Sambil duduk istirahat di teras rumahnya inilah ngobrol tentang usaha yang digelutinya. Menurut penuturannya ia sudah sejak Tahun 1980 menggeluti usaha batik ini. Usahanya sempat mengalami masa keemasan namun sejak terjadinya gejolak ekonomi yang tidak menentu perlahan-lahan usaha yang ditekuni mengalami surut sampai sekarang.

Walaupun demikian, sang istri, Suwarti (48) sampai saat ini masih setia menekuni pekerjaan mbatik.

’’Mau kerja apa lagi, lha wong ketrampilan saya ya hanya mbatik, biarpun sangat jauh hasilnya bila dibanding saat masih ramai (tahun 80-an–Red) tapi sedikit-sedikit masih ada pemasukan,’’ ujarnya.

’’Paling banter dalam seminggu saya bisa menyelesaikan 10 – 12 lembar. Itu pun saya kerjakan sendiri. Sedangkan pemasarannya ya memang lambat tapi ya tetap ada saja yang beli,’’ lanjutnya.

Menurut penuturan Suwarti, motif yang dikerjakan hanya beberapa motif saja yaitu sidomukti, gringsing, semenrama. Padahal, dulu ia bisa mengerjakan hampir 20 jenis motif batik.

Harga jual batik yang dihasilkan Suwarti ini yang biasa Rp 200.000 sedangkan yang bagus (alusan) mulai dari bahan dan pengerjaannya Rp 300.000 per lembar.

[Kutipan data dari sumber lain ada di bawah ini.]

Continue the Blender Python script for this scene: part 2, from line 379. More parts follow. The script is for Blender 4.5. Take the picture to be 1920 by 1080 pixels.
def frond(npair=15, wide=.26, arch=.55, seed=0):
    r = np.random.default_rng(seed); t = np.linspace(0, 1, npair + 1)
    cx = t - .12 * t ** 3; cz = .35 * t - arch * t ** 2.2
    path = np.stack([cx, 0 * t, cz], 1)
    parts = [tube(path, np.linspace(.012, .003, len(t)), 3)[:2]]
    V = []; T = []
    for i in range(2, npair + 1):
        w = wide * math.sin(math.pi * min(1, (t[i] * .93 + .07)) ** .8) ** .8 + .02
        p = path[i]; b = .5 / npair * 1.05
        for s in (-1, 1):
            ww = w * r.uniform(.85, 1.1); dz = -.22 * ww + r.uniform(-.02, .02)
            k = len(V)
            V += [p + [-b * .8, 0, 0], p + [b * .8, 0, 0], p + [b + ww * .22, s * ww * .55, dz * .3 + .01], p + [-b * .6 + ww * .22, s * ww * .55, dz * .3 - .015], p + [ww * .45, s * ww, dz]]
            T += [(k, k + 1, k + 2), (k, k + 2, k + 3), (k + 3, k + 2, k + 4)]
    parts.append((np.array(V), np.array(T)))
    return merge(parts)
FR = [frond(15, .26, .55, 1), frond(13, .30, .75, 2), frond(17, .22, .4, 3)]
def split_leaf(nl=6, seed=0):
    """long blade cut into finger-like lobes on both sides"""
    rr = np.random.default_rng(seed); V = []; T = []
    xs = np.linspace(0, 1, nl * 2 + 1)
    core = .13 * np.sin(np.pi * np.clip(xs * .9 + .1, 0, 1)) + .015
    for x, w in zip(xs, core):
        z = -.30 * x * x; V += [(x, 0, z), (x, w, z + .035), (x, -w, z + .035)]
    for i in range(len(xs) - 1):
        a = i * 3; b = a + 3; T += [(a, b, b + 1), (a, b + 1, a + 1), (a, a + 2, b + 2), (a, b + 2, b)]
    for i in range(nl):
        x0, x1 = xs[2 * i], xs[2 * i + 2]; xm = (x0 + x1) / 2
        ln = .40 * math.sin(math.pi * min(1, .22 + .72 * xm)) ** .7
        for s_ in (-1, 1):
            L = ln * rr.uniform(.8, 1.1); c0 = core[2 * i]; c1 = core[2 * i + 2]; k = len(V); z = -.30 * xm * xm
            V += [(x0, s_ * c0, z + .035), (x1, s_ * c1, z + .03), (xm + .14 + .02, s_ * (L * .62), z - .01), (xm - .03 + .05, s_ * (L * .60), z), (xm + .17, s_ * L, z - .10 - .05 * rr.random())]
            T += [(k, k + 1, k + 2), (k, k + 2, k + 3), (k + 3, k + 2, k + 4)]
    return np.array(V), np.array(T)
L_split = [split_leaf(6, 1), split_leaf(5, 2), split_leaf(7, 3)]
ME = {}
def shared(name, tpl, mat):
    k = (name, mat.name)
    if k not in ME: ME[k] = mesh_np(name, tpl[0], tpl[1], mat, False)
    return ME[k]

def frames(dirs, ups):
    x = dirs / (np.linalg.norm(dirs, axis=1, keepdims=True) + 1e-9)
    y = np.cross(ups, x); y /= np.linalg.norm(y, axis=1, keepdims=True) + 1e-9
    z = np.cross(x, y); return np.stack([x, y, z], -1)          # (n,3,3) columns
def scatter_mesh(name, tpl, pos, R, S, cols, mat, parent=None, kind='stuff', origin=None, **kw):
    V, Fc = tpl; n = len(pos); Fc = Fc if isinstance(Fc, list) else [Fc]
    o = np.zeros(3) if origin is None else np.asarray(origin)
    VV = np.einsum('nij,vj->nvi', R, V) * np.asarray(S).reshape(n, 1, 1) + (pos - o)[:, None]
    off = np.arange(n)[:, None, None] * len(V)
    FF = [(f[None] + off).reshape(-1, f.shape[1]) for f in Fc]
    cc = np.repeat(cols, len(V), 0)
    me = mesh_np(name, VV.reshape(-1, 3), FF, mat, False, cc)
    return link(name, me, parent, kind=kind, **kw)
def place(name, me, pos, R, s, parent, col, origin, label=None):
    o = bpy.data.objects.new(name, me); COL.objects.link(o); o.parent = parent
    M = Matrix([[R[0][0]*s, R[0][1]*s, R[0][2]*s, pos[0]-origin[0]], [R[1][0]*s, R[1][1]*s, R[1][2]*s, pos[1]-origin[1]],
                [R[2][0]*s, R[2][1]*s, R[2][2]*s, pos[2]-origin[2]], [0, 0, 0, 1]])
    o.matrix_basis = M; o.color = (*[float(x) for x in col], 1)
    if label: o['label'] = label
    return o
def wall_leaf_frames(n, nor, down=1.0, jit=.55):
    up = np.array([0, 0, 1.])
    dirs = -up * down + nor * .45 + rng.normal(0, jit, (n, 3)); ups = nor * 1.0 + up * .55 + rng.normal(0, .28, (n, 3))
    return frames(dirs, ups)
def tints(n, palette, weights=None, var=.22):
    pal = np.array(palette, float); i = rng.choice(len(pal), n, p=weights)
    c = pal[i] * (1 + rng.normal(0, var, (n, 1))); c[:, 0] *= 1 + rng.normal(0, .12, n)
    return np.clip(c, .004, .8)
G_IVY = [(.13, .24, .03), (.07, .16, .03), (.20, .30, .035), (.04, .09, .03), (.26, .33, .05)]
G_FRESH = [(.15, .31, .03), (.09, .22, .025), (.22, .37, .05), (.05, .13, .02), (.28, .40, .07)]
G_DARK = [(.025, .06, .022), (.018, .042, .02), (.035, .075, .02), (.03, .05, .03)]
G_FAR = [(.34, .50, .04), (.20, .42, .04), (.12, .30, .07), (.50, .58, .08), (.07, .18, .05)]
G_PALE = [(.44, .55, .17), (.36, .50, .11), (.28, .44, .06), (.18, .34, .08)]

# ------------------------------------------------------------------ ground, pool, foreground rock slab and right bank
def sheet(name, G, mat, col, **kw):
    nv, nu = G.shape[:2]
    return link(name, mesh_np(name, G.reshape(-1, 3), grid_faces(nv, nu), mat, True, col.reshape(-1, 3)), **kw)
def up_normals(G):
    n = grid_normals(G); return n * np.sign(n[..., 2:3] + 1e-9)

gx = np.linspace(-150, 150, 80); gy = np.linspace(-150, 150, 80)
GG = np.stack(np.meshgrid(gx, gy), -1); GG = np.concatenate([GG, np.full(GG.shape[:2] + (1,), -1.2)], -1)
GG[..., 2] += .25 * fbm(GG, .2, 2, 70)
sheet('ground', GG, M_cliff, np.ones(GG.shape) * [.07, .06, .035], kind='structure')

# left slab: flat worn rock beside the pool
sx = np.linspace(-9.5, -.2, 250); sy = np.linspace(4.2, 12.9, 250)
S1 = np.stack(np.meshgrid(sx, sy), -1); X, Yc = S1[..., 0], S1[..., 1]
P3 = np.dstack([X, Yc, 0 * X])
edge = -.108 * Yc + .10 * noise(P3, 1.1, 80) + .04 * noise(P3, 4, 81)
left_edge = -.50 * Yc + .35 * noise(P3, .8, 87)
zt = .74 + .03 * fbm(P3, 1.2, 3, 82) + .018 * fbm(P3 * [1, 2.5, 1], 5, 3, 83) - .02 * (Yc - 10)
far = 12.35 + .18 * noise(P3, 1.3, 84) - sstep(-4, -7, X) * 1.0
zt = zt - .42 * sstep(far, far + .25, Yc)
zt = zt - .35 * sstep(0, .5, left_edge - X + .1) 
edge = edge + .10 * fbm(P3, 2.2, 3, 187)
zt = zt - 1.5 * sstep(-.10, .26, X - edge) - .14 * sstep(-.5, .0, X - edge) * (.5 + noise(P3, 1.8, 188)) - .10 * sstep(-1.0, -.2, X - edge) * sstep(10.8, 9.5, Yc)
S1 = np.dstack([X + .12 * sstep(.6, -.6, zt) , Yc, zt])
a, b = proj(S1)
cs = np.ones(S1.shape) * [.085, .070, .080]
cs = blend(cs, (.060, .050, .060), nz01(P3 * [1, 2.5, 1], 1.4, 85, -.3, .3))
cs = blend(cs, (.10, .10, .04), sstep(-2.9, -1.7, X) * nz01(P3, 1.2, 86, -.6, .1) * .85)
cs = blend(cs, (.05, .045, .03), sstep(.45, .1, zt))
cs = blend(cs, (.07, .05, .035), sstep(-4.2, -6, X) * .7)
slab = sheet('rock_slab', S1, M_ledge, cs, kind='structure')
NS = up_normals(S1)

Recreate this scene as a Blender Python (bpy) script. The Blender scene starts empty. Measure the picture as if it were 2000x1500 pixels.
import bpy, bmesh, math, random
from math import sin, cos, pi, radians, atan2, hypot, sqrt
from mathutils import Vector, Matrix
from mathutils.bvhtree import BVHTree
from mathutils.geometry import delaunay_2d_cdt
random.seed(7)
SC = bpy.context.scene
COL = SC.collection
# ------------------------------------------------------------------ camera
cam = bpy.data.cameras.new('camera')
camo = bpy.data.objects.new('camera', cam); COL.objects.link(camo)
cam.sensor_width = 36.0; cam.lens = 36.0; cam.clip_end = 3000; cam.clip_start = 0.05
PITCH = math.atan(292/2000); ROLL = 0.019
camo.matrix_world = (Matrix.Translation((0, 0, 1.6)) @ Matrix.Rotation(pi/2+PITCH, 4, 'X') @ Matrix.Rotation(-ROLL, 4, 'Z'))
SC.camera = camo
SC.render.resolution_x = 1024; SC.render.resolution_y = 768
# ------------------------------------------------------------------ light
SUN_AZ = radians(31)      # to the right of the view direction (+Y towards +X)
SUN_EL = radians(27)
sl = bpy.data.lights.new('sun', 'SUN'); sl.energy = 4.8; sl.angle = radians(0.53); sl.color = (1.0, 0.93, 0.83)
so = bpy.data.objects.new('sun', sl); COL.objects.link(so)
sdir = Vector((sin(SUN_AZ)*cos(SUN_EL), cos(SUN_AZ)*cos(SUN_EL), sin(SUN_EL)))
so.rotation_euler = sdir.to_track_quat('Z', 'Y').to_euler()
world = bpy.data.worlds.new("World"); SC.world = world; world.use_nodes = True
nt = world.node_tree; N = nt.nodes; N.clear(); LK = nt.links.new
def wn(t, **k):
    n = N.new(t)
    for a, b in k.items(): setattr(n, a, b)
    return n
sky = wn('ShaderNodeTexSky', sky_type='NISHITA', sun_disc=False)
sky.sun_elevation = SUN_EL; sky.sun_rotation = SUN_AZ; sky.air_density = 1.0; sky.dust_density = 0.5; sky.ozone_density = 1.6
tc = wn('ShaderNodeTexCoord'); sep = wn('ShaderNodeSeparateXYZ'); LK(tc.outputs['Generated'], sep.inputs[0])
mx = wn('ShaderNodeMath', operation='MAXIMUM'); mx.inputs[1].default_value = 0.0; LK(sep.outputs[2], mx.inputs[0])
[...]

Dari harga itu ia hanya memperoleh tak seberapa per lembar. Itu pun kalau lakunya cepat.

Kendala utama usaha batik ini menurutnya adalah bahan baku yang sekarang mahal dan semakin banyaknya batik keluaran pabrik. Baca juga: Cara Membedakan Antara Batik Tulis, Batik Cap dan Batik Cetak (Printing Motif Batik)

’’Saat ini kan sudah jarang orang yang sehari-hari menggunakan sewek (jarit), semua beralih ke pakaian modern, jadi ramainya pembeli hanya saat menjelang Hari Raya dan Agustusan saja,’’ tutur Suwarti.

Dilihat dari keluhan tersebut memang pemerintah sebaiknya segera membuat satu kebijakan (terutama pemerintah daerah) yang bisa membangkitkan kembali batik yang sempat menjadi ikon kota Trenggalek.